To: TigerLikesRooster
Why? Does the United States have any ideas on this pivotal subject?
Why doesn't he? I recall the US tried to get these very same groups to cooperate, but it was like herding cats.
2 posted on
03/24/2003 8:53:56 PM PST by
Shermy
To: Shermy
Dont be pessimistic. Former Congressman Flannagan, who represents Assyrian Christians in Iraq, was on Fox yesterday. There was a recent accord signed by *all* parties calling for a secular, national (not federated) Democratic Iraq - all groups signed on to the agreement, from shi'ite, sunnin, kurds , turkomen, and the rest.
He sounded very hopeful, even beyond it to idealism that Democracy could be established readily in a post-Saddam Iraq.
3 posted on
03/24/2003 9:02:49 PM PST by
WOSG
(Liberate Iraq!
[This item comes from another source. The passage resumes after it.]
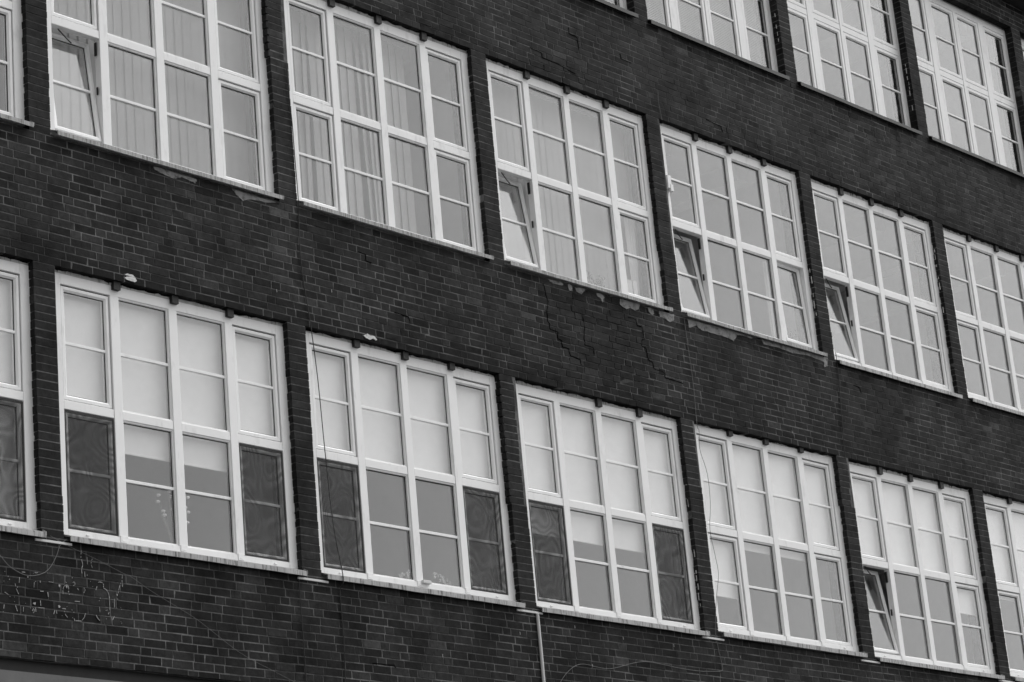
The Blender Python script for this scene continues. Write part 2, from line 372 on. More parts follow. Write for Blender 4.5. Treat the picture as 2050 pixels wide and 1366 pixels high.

Lets Roll! now!)
To: Shermy
RE #2
The long span of a brutal dictatorship usually leave behind a number of fractious oppositions which cannot govern effectively once the dictatiorship is toppled. It is not just in Iraq but happened to all countries which went through such an oppression. Bickering and sniping will be inevitable. As long as there is neither omni-present secret police nor civil war nor routine political killings nor expansionist leader picking war against neighbors nor sponsoring terrorists to attack infidels, I will call it a success.